Fall 2001 • 112 S. Michigan Avenue • Thursdays • 9-4pm

Instructor: Tiffany Holmes • tholmes@artic.edu • 312.345.3760

Class web pages: Section A

Overview: Technically, this short four week course introduces the basic concepts, strategies, and techniques associated with creating art using Lingo, a simple object-oriented programming language and HTML, the basic syntax for publishing on the world wide web. Conceptually, we will create electronic sketches that deal in some way with a common subject: fast food.

Assignments:

Each week a "sketch" will be assigned in class to help you see the range of possibilities the computer offers artists working in multimedia. These problems are intended to encourage an in-depth awareness of process rather than product–these sketches may be intentionally raw or unfinished. The final project will be a more resolved creative resolution of a problem given previously in any of the three instructors’ classes. During critiques, you are expected to demonstrate the ability to discuss your ideas and thinking process. Please have work ready on the day specified.

Attendance:

Class meets on Thursdays from 9am to 4pm. We will start class promptly. Each unexcused absence will lower your participation grade–three unexcused absenses may result in failure of this course. Chronic lateness will also result in the same (three late arrivals equals one absence). Also, if you are physically present, but do not engage in class discussions, critiques, and demonstrations, this will be regarded as an absence as well.

Required Materials:

• EMAIL ADDRESS AND ARTIC ACCOUNT: also subscribe to Rhizome artist profiles (www.rhizome.org)

• spiral notebook or bound composition book (bring daily to class)
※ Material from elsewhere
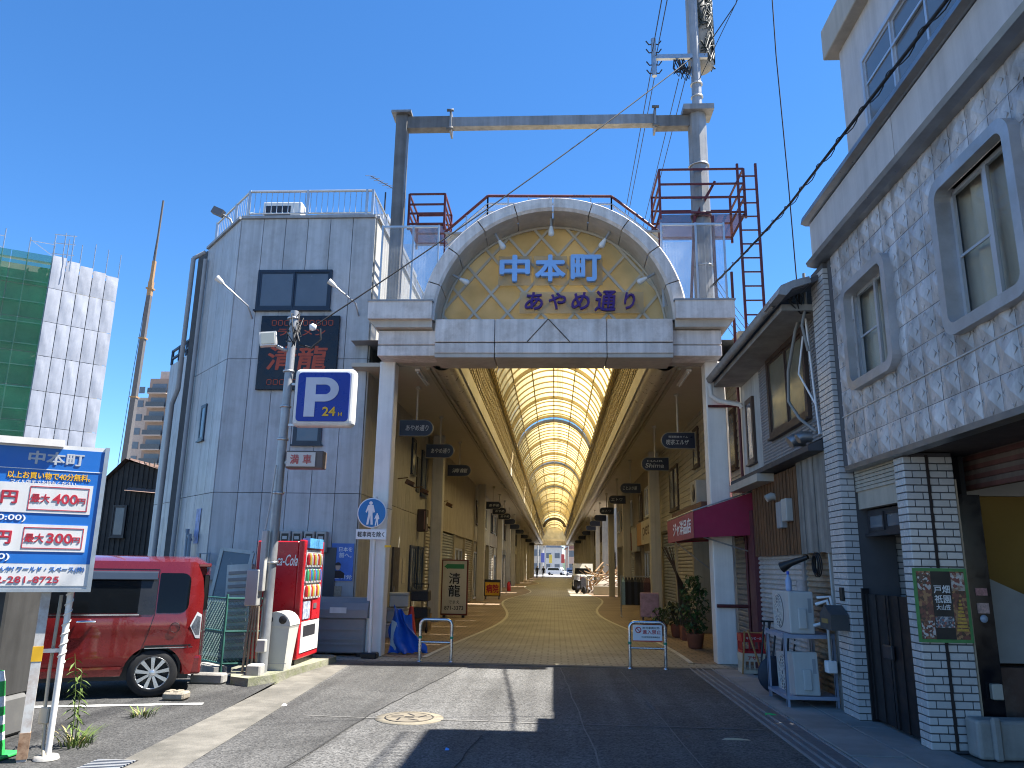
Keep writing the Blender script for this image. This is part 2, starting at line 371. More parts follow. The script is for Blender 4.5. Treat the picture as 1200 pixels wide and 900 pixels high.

• ZIP disks (2 to start with; always back up your work on 2 disks)

Culture Jamming: Web resources

http://www.adbusters.org/

http://www.critical-art.net/

http://www.rtmark.com/

http://www.rtmark.com/etoypress.html


http://www.wired.com/news/politics/0,1283,33338,00.html

History of Computing: Web links

http://ei.cs.vt.edu/~history/TMTCTW.html

http://www.pbs.org/nerds/timeline/index.html

http://ftp.arl.mil/ftp/historic-computers/

http://archive.comlab.ox.ac.uk/other/museums/computing.html

http://ftp.arl.mil/~mike/comphist/

http://www.obsoletecomputermuseum.org/

 

Recommended Reading (p.1-57 required)

Fast Food Nation: The Dark Side of the All-American Meal by Eric Schlosser. (Boston: Houghton Mifflin Company, 2001.) Available at most bookstores and used (hardcover) at Amazon for around $15.

Overview of recommended reading:

On any given day, one out of four Americans opts for a quick and cheap meal at a fast-food restaurant, without giving either its speed or its thriftiness a second thought. Fast food is so ubiquitous that it now seems as American, and harmless, as apple pie. But the industry's drive for consolidation, homogenization, and speed has radically transformed America's diet, landscape, economy, and workforce, often in insidiously destructive ways. Eric Schlosser, an award-winning journalist, opens his ambitious and ultimately devastating exposé with an introduction to the iconoclasts and high school dropouts, such as Harlan Sanders and the McDonald brothers, who first applied the principles of a factory assembly line to a commercial kitchen. Quickly, however, he moves behind the counter with the overworked and underpaid teenage workers, onto the factory farms where the potatoes and beef are grown, and into the slaughterhouses run by giant meatpacking corporations. Schlosser wants you to know why those French fries taste so good (with a visit to the world's largest flavor company) and "what really lurks between those sesame-seed buns." Eater beware: forget your concerns about cholesterol, there is--literally--feces in your meat.

Interesting jargon from the book: flavor factories, E. coli 0157:H7, USDA, high turnover, minimum wage opposition, feedlots, Congress, adolescent advertising and global realization.